Some of Canada's best-known actors appeared on YPT stages, including Kate Reid, Eric Peterson, Brent Carver, Gordon Pinsent and Martin Short. Albert Schultz, founding artistic director of Toronto's Soulpepper Theatre Company, played Daniel Richler in a 1984 YPT production of Jacob Two-Two Meets the Hooded Fang. "It was there that I first met Susan and experienced, as a very young actor, her generosity and warmth," he recalled. "[She] was a pioneer and those of us lucky enough to make our living in the Toronto theatre community owe all we have to a handful of brave souls such as she."

Rubes's influence extended to critics. In time, noted Patricia Keeney, a York University expert on children's theatre and literature, theatre for young audiences became a legitimate category for the prestigious Chalmers new play award each year, juried by Toronto's Drama Bench (later the Canadian Critics Association).

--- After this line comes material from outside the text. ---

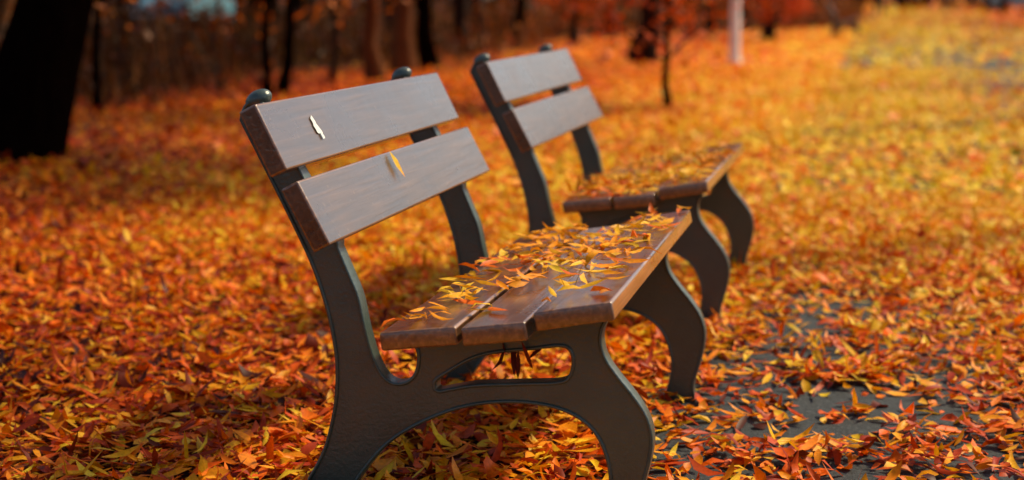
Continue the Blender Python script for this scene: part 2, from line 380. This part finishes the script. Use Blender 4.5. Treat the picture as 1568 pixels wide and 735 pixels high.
for k_,(cx_,cy_,rx,ry) in enumerate(((0,0,.006,.014),(.007,.012,.005,.008),(-.005,-.013,.004,.006))):
    vs=[bm.verts.new((cx_+rx*math.cos(a)*(1+.25*math.sin(3*a)),cy_+ry*math.sin(a)*(1+.2*math.cos(4*a)),.0002*k_)) for a in np.linspace(0,2*math.pi,18)[:-1]]
    bm.faces.new(vs)
me=bpy.data.meshes.new('paint_chip')
bmesh.ops.transform(bm,matrix=Matrix.Translation(Vector((-.193,.245,.7215))+nv*.0012)@M@Matrix.Rotation(1.0,4,'Z')@Matrix.Diagonal((1.9,1.1,1,1)),verts=bm.verts)
bm.to_mesh(me); bm.free(); me.materials.append(M_white); link(bpy.data.objects.new('paint_chip',me),b1)

# ---------------------------------------------------------------- trees
def tube(bm,pts,rad,seg=10,jit=.08):
    rings=[]
    for i,(p,r) in enumerate(zip(pts,rad)):
        d=(Vector(pts[min(i+1,len(pts)-1)])-Vector(pts[max(i-1,0)])).normalized()
        x=d.orthogonal().normalized() if i==0 else (px-d*px.dot(d)).normalized()
        px=x; y=d.cross(x)
        ring=[]
        for k in range(seg):
            a=2*math.pi*k/seg; rr=r*(1+jit*math.sin(3*a+i*.7)+random.uniform(-jit,jit)*.6)
            ring.append(bm.verts.new(Vector(p)+x*math.cos(a)*rr+y*math.sin(a)*rr))
        rings.append(ring)
    for a,b in zip(rings,rings[1:]):
        for k in range(seg):
            f=bm.faces.new((a[k],a[(k+1)%seg],b[(k+1)%seg],b[k])); f.smooth=True
    bm.faces.new(rings[-1])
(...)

Weary of fundraising, Rubes became head of CBC radio drama in 1980, a natural fit given her love of the medium. "I haven't totally adapted yet to the first large corporation I've ever worked for," she confided to The Globe midway through her tenure. "Why, it's all about power. That's new to me."

Still, she boosted drama programming, hired a casting director and script editor, and set up a training program that drew hundreds of applications from writers across the country. But she quit six years later because, as she told Thomson, "they wouldn't give me any more air time and they wouldn't give me any more money." She served as president of the Family Channel when it debuted on Canadian pay TV in 1987, until 1989.

Largely driven by the success of the YPT, today there are some 80 theatre companies in Canada targeting young people.

Rubes's final request was to have no memorial service following her death.

She was predeceased by her son Christopher in 1996. Jan Rubes died in 2009. She leaves her sons Jonathan and Anthony, three grandchildren and two half-brothers.